When there are more sellers than buyers, prices tend to collapse. And that is exactly what has happened. The chart below shows the extent to which prices have declined, relative to the underlying value of the companies. According to the Financial Times, these discounts are wider than in the immediate aftermath of the GFC. 

Source: The Association of Investment Companies

 

What’s more, financing looks as though it has dried up in the wake of the cost disclosure requirements. 
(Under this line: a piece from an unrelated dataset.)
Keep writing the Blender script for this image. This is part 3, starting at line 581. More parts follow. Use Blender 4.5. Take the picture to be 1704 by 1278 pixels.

Source: The Association of Investment Companies

Yes, there are other factors at play. The macro shift as interest rates have normalised has had a big impact. So too have recession, geo-political risk, over-issuance, and some recent high-profile corporate governance failures.  

 

But there is now ample anecdotal evidence that this double counting is having a fundamental impact and will have damaging long-term consequences for the Investment Company sector – even in a more benign environment.  

What is the solution? 

Removal of Investment Companies from AIFMD would immediately eradicate this problem.  Baroness Altmann has proposed a Private Members Bill to this effect that will be heard on 22nd November 2023. She has also raised the subject in the House of Lords on 13th November 2023. 

 

The Investment Company sector is not out of the woods yet. But with the right backing, a simple change could clear the path for a recovery and a new lease of life for a critical part of the UK’s financial ecosystem.